Toutes les chances leur paraissaient réunies dans leur camp : repliés sur des lignes de défense plus courtes, les combattants sans uniforme occupaient des positions qui se prêtaient mieux à la défensive — exception faite de Villard-de-Lans, où il y avait trop de maisons d'enfants pour que le bourg ne fût pas déclaré ville ouverte. Les Alliés avaient débarqué en Normandie et tout le monde pensait que leurs divisions ne tarderaient pas à déboucher de la tête de pont; le débarquement Sud paraissait imminent et personne ne pouvait imaginer que, faute de péniches d'assaut en nombre suffisant, Il serait retardé jusqu'au 15 août; des armes et des munitions avaient été promises par Londres puis par Alger et qui pouvait douter qu'elles allaient être bientôt parachutées?
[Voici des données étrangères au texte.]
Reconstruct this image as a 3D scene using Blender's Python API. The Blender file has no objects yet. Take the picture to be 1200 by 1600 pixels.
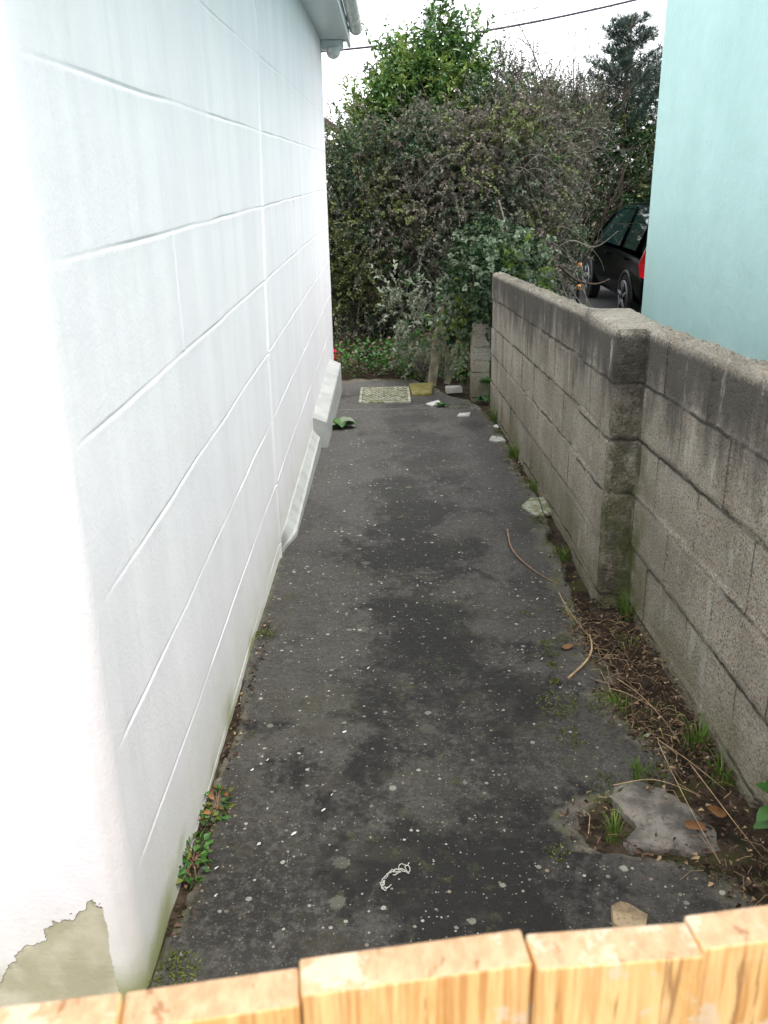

Cet ordre était un simple message personnel, parmi beaucoup d'autres, cette nuit-là : « Le chamois des Alpes bondit. » Quelques jours plus tard, il a été rapporté. Mais il était trop tard : le Vercors était mobilisé. Il n'était plus possible de renvoyer dans leurs foyers le gros de la garnison. Elle s'employa donc à mettre la citadelle en état de défense.
Une certaine irritation ne fut peut-être pas complètement étrangère à la décision que prirent les Allemands de pousser une reconnaissance, une semaine plus tard. Il y avait ce grand drapeau français qui flottait, insolemment, au sommet des Trois Pucelles et qu'on apercevait de Grenoble...
Ils attaquèrent donc et trouvèrent en face d'eux des défenseurs pleins d'allant. Mais, dans une bataille rangée, l'avantage ne pouvait pas ne pas rester à une armée régulière. François Huet le comprit et, plutôt que de défendre la trouée de Saint-Nizier, il replia fort habilement ses unités sur Villard-de-Lans. Les Allemands prirent Saint-Nizier, y mirent le feu et se retirèrent. Mais la porte cochère du Vercors était bel et bien enfoncée.
Ce premier combat avait donné confiance aux maquisards et à leurs chefs. Ils estimaient avoir infligé une correction aux Allemands. Ils ne doutaient pas qu'ils leur feraient subir, le moment venu, une cuisante défaite.